19 July 2007

Blowing back on politicians and dope

Another stage in the ongoing saga over politicians admitting they smoked dope at university a couple of days back... Jacqui Smith, Alistair Darling, even the notorious Opus Dei plant Ruth Kelly had been at it once upon a time.

Contrary to popular belief it was possible to go to uni in the 80s/90s and not smoke gear... based on my experience it just depended who you hung out with really. If you were with a reasonably relaxed crowd who weren't either people who never left the bar (the darts team?), postgrad South Africans who were never off the rugby pitch, or the square science students who used to pack their own lunch box to take to the lab every morning, there was normally a plentiful supply of drugs, both soft and indeed hard, available.

Even if you hung out with the smokers you could 'just...say...no' in the Patrick Bateman sense. One of my mates at uni - let's call him Thomas Jerome Newton on account of his David Bowie fixation - simply refused 'a toke' for 3 years straight. He just didn't want to know, and in retrospect, I salute his courage and indefagitibility. For TJN, it simply wasn't a part of The Good Life in the way that hard drinking, or sugar free Tab Clear (a well known soft drink of the time) was.

So it wasn't inevitable to end up with a spliff in your hand, but I must say it was extremely enjoyable. Which is why all these politicians saying "I smoked it... it was wrong... I regret it... I am a terminally boring asshole who would probably lose an election to ITV Digital's 'Monkey' [sadly missed!] under a fair electoral system" are taking out of their bottom.

Why can't we have a sensible conversation about cannabis use in this country (or most countries?) Why is the government looking into reclassifying dope from class C to class B?

We're told it's because super-skunk, or whatever hydroponic concoction is avaiable on the street, is 40 times stronger than the stuff these ministers were smoking in the 70s and 80s. Personally I can well believe that prolonged exposure to the really heavy stuff could be hazardous to mental health. But if alcohol was a banned substance (and I'm sure some ministers would love to ban it), we'd be having exactly the same conversation. There would be super-strength spirits, illegally distilled in labs, doing the rounds. They'd be several times stronger than the homebrew cider that ministers were drinking in the 70s and 80s, and we'd be looking to reclassify alcohol to class B...

The long and the short of it is that these bozos are too thick to realise that it is the illegality of marijuana which causes super-strength derivatives to be doing the rounds.
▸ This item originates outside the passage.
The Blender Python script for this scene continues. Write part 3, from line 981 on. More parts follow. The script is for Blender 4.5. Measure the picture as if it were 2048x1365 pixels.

If the stuff was licensed and produced on a commercial, quality-controlled basis, reasonably priced, no-one would bother with skunk (except maybe as a home growing project.) We'd be better off because we wouldn't have to live in fear of being charged by the police for smoking a plant which can be grown wild in any British garden. The government would secure a wodge of tax revenue. And the consumer would be guaranteed a quality product.

I just wish some politicians would have the guts to campaign for full legalisation. There may be some doing that in the Lib Dems or maybe on the libertarian right of the Tory party - I don't follow the debate closely enough to know - but we never seem to hear from them when the matter is discussed in the news.

With the debate over drugs as dumb and ludicrous as it is now, is it any wonder 40% of the population don't bother to vote?